Office Nutshell: Solo Exhibition by Deborah Bowmann

26 November 2022 - 8 January 2023
Installation Views
Overview

The opening of ‘Office Nutshell’ at Everyday Gallery coincides with the closing of Deborah Bowmann’s eponymous Brussels-based exhibition space. For seven years, the artist duo ran their artist space at the administrative heart of Europe. Now, Deborah Bowmann is fleeing the city, looking for new scenarios. The artistic duo thus explores a different narrative, one that resonates with the re-emergence of pastoral fiction in our densely urbanized and highly mediated social environment.
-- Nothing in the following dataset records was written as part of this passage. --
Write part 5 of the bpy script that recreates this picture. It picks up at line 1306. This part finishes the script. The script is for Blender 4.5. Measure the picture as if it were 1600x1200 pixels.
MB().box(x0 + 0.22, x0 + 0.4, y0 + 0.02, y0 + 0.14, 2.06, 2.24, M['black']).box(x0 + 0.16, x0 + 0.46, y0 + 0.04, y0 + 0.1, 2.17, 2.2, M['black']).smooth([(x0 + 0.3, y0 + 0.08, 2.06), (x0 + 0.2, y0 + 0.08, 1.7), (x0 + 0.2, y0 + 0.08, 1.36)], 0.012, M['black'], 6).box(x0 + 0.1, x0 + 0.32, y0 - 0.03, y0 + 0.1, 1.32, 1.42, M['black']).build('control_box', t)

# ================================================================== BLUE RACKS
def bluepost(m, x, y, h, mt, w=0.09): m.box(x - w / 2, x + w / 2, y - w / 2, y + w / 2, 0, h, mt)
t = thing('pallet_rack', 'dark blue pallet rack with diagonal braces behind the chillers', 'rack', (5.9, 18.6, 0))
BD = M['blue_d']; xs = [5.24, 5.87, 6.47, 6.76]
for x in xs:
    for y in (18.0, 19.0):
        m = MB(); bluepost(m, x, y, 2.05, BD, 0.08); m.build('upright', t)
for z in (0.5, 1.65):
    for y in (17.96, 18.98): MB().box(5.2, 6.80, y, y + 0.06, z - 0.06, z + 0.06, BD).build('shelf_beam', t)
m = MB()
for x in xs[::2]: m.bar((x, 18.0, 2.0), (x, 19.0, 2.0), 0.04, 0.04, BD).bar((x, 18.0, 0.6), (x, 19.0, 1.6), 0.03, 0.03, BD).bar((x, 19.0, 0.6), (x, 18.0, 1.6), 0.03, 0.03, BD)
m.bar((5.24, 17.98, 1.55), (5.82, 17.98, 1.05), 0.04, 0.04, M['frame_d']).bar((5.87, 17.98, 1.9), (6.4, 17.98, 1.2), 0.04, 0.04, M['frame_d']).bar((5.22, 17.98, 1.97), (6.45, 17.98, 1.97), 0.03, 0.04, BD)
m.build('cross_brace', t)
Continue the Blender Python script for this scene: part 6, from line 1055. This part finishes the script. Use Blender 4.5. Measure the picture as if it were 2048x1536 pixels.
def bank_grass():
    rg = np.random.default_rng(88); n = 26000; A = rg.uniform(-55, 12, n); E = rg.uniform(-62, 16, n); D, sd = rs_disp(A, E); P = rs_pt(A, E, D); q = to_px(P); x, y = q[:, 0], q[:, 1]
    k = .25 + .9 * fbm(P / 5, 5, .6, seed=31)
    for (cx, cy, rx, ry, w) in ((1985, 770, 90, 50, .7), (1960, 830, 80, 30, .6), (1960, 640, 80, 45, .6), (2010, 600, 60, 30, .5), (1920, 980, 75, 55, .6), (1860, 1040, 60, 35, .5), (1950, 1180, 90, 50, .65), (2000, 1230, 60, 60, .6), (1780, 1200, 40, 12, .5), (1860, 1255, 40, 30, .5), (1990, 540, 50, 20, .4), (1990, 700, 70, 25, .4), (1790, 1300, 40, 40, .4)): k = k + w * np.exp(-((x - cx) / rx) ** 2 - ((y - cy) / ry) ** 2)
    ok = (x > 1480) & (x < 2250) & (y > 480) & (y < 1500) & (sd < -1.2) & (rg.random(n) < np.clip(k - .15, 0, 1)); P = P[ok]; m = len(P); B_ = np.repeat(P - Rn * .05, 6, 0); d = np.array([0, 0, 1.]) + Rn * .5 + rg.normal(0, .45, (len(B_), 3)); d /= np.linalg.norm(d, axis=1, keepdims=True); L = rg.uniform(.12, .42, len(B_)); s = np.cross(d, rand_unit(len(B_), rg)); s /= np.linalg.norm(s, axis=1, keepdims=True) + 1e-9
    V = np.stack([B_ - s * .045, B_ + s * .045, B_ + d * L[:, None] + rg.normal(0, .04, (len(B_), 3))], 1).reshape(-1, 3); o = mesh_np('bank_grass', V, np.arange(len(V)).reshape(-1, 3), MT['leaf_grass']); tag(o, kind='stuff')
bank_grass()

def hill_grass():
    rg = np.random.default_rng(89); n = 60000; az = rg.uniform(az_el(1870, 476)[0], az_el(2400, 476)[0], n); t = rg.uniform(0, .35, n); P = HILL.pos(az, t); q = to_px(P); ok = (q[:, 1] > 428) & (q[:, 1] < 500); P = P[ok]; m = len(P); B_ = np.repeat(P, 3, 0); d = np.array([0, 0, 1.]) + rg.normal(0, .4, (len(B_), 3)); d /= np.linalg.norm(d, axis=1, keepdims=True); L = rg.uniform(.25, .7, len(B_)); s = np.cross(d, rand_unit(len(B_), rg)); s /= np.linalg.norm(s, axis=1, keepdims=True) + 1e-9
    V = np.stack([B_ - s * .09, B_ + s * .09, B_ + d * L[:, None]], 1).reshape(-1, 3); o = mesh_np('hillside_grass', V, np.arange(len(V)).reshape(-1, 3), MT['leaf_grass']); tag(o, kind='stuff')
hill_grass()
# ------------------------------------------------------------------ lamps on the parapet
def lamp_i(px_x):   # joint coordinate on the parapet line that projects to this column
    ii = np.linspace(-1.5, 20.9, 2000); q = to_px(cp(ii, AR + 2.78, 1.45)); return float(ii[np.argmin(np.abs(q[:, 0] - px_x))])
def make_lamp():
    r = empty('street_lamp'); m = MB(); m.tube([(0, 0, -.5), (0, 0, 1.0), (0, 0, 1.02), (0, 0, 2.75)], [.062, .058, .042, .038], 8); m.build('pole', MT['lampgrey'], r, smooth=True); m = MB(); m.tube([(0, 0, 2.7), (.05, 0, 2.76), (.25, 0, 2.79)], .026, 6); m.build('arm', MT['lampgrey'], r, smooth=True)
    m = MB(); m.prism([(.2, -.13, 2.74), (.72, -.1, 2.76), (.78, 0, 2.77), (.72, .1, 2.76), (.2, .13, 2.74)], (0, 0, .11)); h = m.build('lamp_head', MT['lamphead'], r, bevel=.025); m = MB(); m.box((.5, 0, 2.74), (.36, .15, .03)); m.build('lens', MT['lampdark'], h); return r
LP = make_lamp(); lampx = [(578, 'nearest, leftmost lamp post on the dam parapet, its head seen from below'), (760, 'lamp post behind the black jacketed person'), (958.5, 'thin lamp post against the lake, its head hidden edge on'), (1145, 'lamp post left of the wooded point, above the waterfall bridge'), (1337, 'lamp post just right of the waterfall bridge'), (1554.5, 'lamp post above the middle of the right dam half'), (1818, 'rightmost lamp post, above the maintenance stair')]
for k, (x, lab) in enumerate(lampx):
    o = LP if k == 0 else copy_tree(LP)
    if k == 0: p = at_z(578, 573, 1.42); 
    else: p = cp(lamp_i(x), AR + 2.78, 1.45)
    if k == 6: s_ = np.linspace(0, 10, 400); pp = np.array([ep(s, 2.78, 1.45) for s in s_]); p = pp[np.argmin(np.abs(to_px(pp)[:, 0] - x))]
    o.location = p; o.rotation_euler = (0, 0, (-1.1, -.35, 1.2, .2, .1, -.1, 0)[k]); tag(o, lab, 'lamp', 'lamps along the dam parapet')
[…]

In their ‘Office Nutshell’, they splice the ideological artifacts of bureaucracy with the pastoral sceneries. Both, the artist duo suggests, are fictions; and yet both are real. They are simulacra that are beyond the opposition of real and not-real, but they do tell a story that matters. There is a deliberate clumsiness in this scenography, like a smooth urban bureaucracy that accidentally stumbles into the intimacy and escapism of the pastoral.

 

The artist duo, consisting of Amaury Daurel (1990, Bordeaux) and Victor Delestre (1989, Bordeaux), was established in Amsterdam in 2014 and has been based in Brussels since 2015. Midway between installation art, sculptural work, and scenographic interventions their artistic practice tends to unite objects, codes, and languages from different social environments; juxtaposing them within the same installation or artwork. Surprisingly, while this results in works that are rife with carefully orchestrated contradictions, there is a deeper, almost dreamlike consistency in these assemblages. Walking through Deborah Bowmann’s designs can feel like entering the picturesque scenes of postcards, posted from a universe that looks very much likes ours but operates with a slightly different logic.

 

In the set-up of their exhibition, Deborah Bowmann collaborated with touche––touche for a soundscape that interconnects both solos shows. The audio work unfolds in a timeframe of roughly forty minutes and contains auditory references to pastoralism and nature. It contributes to the construction of the intermediary space- time of ‘Office Nutshell’: situated between the domestic interior and the rural exterior, interweaving elements of bureaucratic (semi-)public space with the indications of a desire for an intimate, countryside retreat. As a visitor, we are welcome to dwell in this magical, twilight zone between the real and the imaginary. The dream-like state this induces in us is contrasted with the way we navigate the highly urbanized spaces of late capitalism: facing the total destruction of our planet, we scroll along our social media where the algorithms feed us with images of pastoral nature. Residing in the subtle scenes that Deborah Bowmann constructed in Everyday Gallery, a mental space is created that allows the visitor to reflect on their own condition.